▶ Given information:
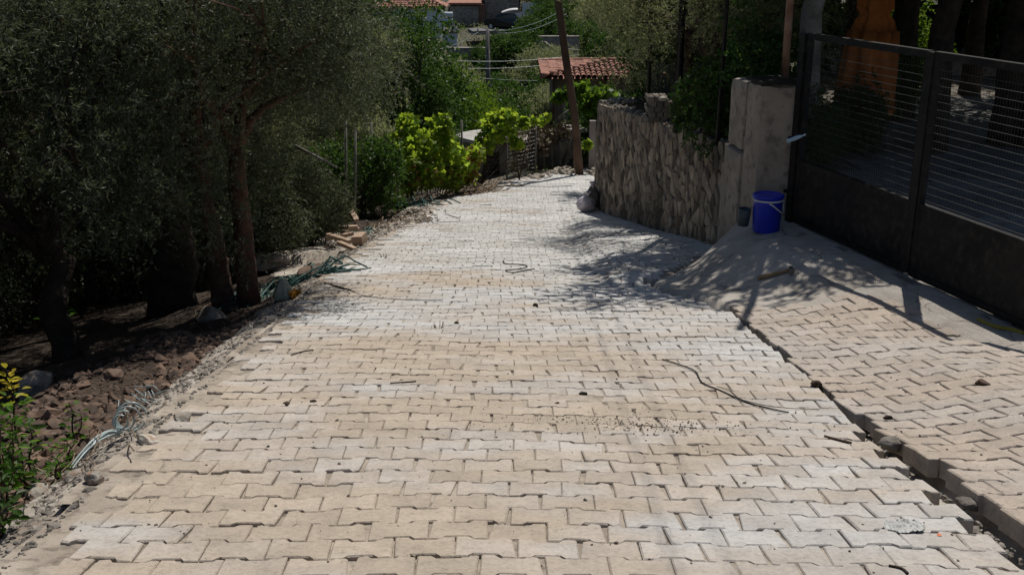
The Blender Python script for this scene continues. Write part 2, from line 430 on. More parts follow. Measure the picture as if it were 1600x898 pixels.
# ------------------------------------------------------------------ pavers
def paver_mesh(seed, lx=.0986, simple=False):
    rnd = random.Random(seed); a = lx; b1, b2 = .0842, .0618; s0, s1 = a-.0415, a-.058
    pts = [(-a,-b1),(-s0,-b1),(-s1,-b2),(s1,-b2),(s0,-b1),(a,-b1),(a,b1),(s0,b1),(s1,b2),(-s1,b2),(-s0,b1),(-a,b1)]
    pts = [(x+rnd.uniform(-.0016, .0016), y+rnd.uniform(-.0016, .0016)) for x, y in pts]
    if rnd.random() < .45:                   # a knocked corner
        k = rnd.choice((0, 5, 6, 11)); x, y = pts[k]; q = rnd.uniform(.82, .95); pts[k] = (x*q, y*q)
    n = 12; V = []; c = rnd.uniform(.003, .006)
    for x, y in pts: V.append((x*(1-c/a*1.0), y-(c if y > 0 else -c), 0))
    for x, y in pts: V.append((x, y, -c*.9 - rnd.uniform(0, .0015)))
    for x, y in pts: V.append((x, y, -.078))
    F = [tuple(range(n))]
    for k in range(n):
        k2 = (k+1) % n
        F.append((n+k, n+k2, k2, k)); F.append((2*n+k, 2*n+k2, n+k2, n+k))
    return V, F
PVAR = []
for i in range(24):
    V, F = paver_mesh(i); mb = MB(); mb.add(V, F, False, random.random()); PVAR.append(mb)
def halfmesh(seed): return paver_mesh(seed, .048*1.0)
def place_pavers(spots, zfun, mat, parent, vars_, maxparts, name):
    spots.sort(key=lambda s: (not s[3], math.hypot(s[0], s[1])))
    meshes = [v.mesh('paving_block', mat) for v in vars_]
    big = MB(); n = 0; rnd = random.Random(3)
    for (x, f, rz, inframe, half, sx) in spots:
        e = .06; z = zfun(x, f); gx = (zfun(x+e, f)-zfun(x-e, f))/(2*e); gy = (zfun(x, f+e)-zfun(x, f-e))/(2*e)
        nrm = Vector((-gx + rnd.gauss(0, .008), -gy + rnd.gauss(0, .008), 1)).normalized()
        z += rnd.gauss(0, .0016) + (rnd.uniform(-.008, .004) if rnd.random() < .10 else 0)
        q = Vector((0, 0, 1)).rotation_difference(nrm).to_matrix() @ Matrix.Rotation(rz + rnd.gauss(0, .008), 3, 'Z') @ Matrix.Diagonal((sx, 1, 1))
        k = rnd.randrange(NV, len(vars_)) if half else rnd.randrange(NV)
        if n < maxparts and inframe:
            o = bpy.data.objects.new('paving_block', meshes[k]); C.objects.link(o); o.parent = parent
            o.matrix_local = Matrix.Translation((x, f, z)) @ q.to_4x4()
            n += 1
        else:
            v = vars_[k]; c = Vector((x, f, z))
            big.add([q @ Vector(p) + c for p in v.v], v.f, False, rnd.random())
    if big.v:
        o = big.build(name, mat, parent); o['kind'] = 'stuff'
def apron_mat():
    b = NB('cracked_apron'); P = b.pos(); n1 = b.noise(P, 1.4, 4)
    c = b.ramp(n1, [(.32, (.33, .295, .255)), (.5, (.42, .385, .34)), (.7, (.46, .43, .39))])
    c = b.mix(1.0, c, b.ramp(b.noise(P, 9, 6, .65), [(.3, .80), (.65, 1.06)]), 'MULTIPLY')
    c = b.mix(1.0, c, b.ramp(b.noise(P, 90, 3, .6), [(.35, .86), (.6, 1.05)]), 'MULTIPLY')
    wv = b.n('ShaderNodeVectorMath', operation='MULTIPLY_ADD'); nn = b.n('ShaderNodeTexNoise'); nn.inputs['Scale'].default_value = 3; b.l(P, nn.inputs['Vector'])
    b.l(nn.outputs['Color'], wv.inputs[0]); wv.inputs[1].default_value = (.5, .5, 0); b.l(P, wv.inputs[2])
    vo = b.n('ShaderNodeTexVoronoi', feature='DISTANCE_TO_EDGE'); vo.inputs['Scale'].default_value = 1.15; b.l(wv.outputs[0], vo.inputs['Vector'])
    cr = b.ramp(vo.outputs['Distance'], [(.003, 0.0), (.012, 1.0)])
    msk = b.ramp(b.noise(P, 2.3, 2), [(.46, 1.0), (.52, 0.0)])
    cr2 = b.math('MAXIMUM', cr, msk)
    c = b.mix(cr2, (.22, .19, .16), c)
    b.col(c); b.rough(.9); b.spec(.2)
    h = b.math('ADD', b.math('MULTIPLY', cr2, .5), b.math('ADD', b.noise(P, 12, 7, .65), b.math('MULTIPLY', b.noise(P, 70, 4), .4)))
    b.bump(h, .7, .012); return b.m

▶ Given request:
Copy the data word for word. Pictures do not go in the copy.

▶ Right answer:
The Blender Python script for this scene continues. Write part 2, from line 430 on. More parts follow. Measure the picture as if it were 1600x898 pixels.
# ------------------------------------------------------------------ pavers
def paver_mesh(seed, lx=.0986, simple=False):
    rnd = random.Random(seed); a = lx; b1, b2 = .0842, .0618; s0, s1 = a-.0415, a-.058
    pts = [(-a,-b1),(-s0,-b1),(-s1,-b2),(s1,-b2),(s0,-b1),(a,-b1),(a,b1),(s0,b1),(s1,b2),(-s1,b2),(-s0,b1),(-a,b1)]
    pts = [(x+rnd.uniform(-.0016, .0016), y+rnd.uniform(-.0016, .0016)) for x, y in pts]
    if rnd.random() < .45:                   # a knocked corner
        k = rnd.choice((0, 5, 6, 11)); x, y = pts[k]; q = rnd.uniform(.82, .95); pts[k] = (x*q, y*q)
    n = 12; V = []; c = rnd.uniform(.003, .006)
    for x, y in pts: V.append((x*(1-c/a*1.0), y-(c if y > 0 else -c), 0))
    for x, y in pts: V.append((x, y, -c*.9 - rnd.uniform(0, .0015)))
    for x, y in pts: V.append((x, y, -.078))
    F = [tuple(range(n))]
    for k in range(n):
        k2 = (k+1) % n
        F.append((n+k, n+k2, k2, k)); F.append((2*n+k, 2*n+k2, n+k2, n+k))
    return V, F
PVAR = []
for i in range(24):
    V, F = paver_mesh(i); mb = MB(); mb.add(V, F, False, random.random()); PVAR.append(mb)
def halfmesh(seed): return paver_mesh(seed, .048*1.0)
def place_pavers(spots, zfun, mat, parent, vars_, maxparts, name):
    spots.sort(key=lambda s: (not s[3], math.hypot(s[0], s[1])))
    meshes = [v.mesh('paving_block', mat) for v in vars_]
    big = MB(); n = 0; rnd = random.Random(3)
    for (x, f, rz, inframe, half, sx) in spots:
        e = .06; z = zfun(x, f); gx = (zfun(x+e, f)-zfun(x-e, f))/(2*e); gy = (zfun(x, f+e)-zfun(x, f-e))/(2*e)
        nrm = Vector((-gx + rnd.gauss(0, .008), -gy + rnd.gauss(0, .008), 1)).normalized()
        z += rnd.gauss(0, .0016) + (rnd.uniform(-.008, .004) if rnd.random() < .10 else 0)
        q = Vector((0, 0, 1)).rotation_difference(nrm).to_matrix() @ Matrix.Rotation(rz + rnd.gauss(0, .008), 3, 'Z') @ Matrix.Diagonal((sx, 1, 1))
        k = rnd.randrange(NV, len(vars_)) if half else rnd.randrange(NV)
        if n < maxparts and inframe:
            o = bpy.data.objects.new('paving_block', meshes[k]); C.objects.link(o); o.parent = parent
            o.matrix_local = Matrix.Translation((x, f, z)) @ q.to_4x4()
            n += 1
        else:
            v = vars_[k]; c = Vector((x, f, z))
            big.add([q @ Vector(p) + c for p in v.v], v.f, False, rnd.random())
    if big.v:
        o = big.build(name, mat, parent); o['kind'] = 'stuff'
def apron_mat():
    b = NB('cracked_apron'); P = b.pos(); n1 = b.noise(P, 1.4, 4)
    c = b.ramp(n1, [(.32, (.33, .295, .255)), (.5, (.42, .385, .34)), (.7, (.46, .43, .39))])
    c = b.mix(1.0, c, b.ramp(b.noise(P, 9, 6, .65), [(.3, .80), (.65, 1.06)]), 'MULTIPLY')
    c = b.mix(1.0, c, b.ramp(b.noise(P, 90, 3, .6), [(.35, .86), (.6, 1.05)]), 'MULTIPLY')
    wv = b.n('ShaderNodeVectorMath', operation='MULTIPLY_ADD'); nn = b.n('ShaderNodeTexNoise'); nn.inputs['Scale'].default_value = 3; b.l(P, nn.inputs['Vector'])
    b.l(nn.outputs['Color'], wv.inputs[0]); wv.inputs[1].default_value = (.5, .5, 0); b.l(P, wv.inputs[2])
    vo = b.n('ShaderNodeTexVoronoi', feature='DISTANCE_TO_EDGE'); vo.inputs['Scale'].default_value = 1.15; b.l(wv.outputs[0], vo.inputs['Vector'])
    cr = b.ramp(vo.outputs['Distance'], [(.003, 0.0), (.012, 1.0)])
    msk = b.ramp(b.noise(P, 2.3, 2), [(.46, 1.0), (.52, 0.0)])
    cr2 = b.math('MAXIMUM', cr, msk)
    c = b.mix(cr2, (.22, .19, .16), c)
    b.col(c); b.rough(.9); b.spec(.2)
    h = b.math('ADD', b.math('MULTIPLY', cr2, .5), b.math('ADD', b.noise(P, 12, 7, .65), b.math('MULTIPLY', b.noise(P, 70, 4), .4)))
    b.bump(h, .7, .012); return b.m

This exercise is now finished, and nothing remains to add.